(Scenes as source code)

§ §

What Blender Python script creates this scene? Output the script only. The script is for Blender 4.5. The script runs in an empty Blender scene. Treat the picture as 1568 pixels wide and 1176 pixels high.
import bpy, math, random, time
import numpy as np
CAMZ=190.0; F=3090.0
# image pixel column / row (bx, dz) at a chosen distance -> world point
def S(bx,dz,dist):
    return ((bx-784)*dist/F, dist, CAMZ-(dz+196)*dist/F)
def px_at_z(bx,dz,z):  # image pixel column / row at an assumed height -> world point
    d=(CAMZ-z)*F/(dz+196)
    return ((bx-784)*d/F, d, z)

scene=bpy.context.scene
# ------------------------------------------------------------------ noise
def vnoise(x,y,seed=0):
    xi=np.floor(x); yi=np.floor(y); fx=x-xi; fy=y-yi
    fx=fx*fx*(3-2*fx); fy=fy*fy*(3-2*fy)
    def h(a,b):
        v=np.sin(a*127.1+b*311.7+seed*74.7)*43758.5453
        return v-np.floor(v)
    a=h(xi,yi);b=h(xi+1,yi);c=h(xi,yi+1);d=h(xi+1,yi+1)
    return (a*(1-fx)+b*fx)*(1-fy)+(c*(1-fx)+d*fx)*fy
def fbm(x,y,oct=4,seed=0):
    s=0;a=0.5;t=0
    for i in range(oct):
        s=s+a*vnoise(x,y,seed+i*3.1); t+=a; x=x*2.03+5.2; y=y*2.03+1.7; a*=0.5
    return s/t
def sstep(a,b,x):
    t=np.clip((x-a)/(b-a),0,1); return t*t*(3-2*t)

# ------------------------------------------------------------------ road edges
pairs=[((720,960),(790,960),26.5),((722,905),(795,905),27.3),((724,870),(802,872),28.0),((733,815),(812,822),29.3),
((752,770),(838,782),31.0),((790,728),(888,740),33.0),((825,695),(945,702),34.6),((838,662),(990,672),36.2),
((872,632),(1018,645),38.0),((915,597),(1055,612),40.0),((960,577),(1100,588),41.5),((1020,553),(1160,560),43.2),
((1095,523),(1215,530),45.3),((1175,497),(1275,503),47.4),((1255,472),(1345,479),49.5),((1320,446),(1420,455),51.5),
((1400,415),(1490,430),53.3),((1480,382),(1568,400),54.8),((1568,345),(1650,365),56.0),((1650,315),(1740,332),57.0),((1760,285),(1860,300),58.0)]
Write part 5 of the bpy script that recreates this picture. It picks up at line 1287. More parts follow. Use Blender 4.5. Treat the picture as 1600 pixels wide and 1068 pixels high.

§ §

Repeat, word for word, the lines from the opening of the material through the line containing "return ((bx-784)*d/F, d, z)".

◆ **SOLUTION**
What Blender Python script creates this scene? Output the script only. The script is for Blender 4.5. The script runs in an empty Blender scene. Treat the picture as 1568 pixels wide and 1176 pixels high.
import bpy, math, random, time
import numpy as np
CAMZ=190.0; F=3090.0
# image pixel column / row (bx, dz) at a chosen distance -> world point
def S(bx,dz,dist):
    return ((bx-784)*dist/F, dist, CAMZ-(dz+196)*dist/F)
def px_at_z(bx,dz,z):  # image pixel column / row at an assumed height -> world point
    d=(CAMZ-z)*F/(dz+196)
    return ((bx-784)*d/F, d, z)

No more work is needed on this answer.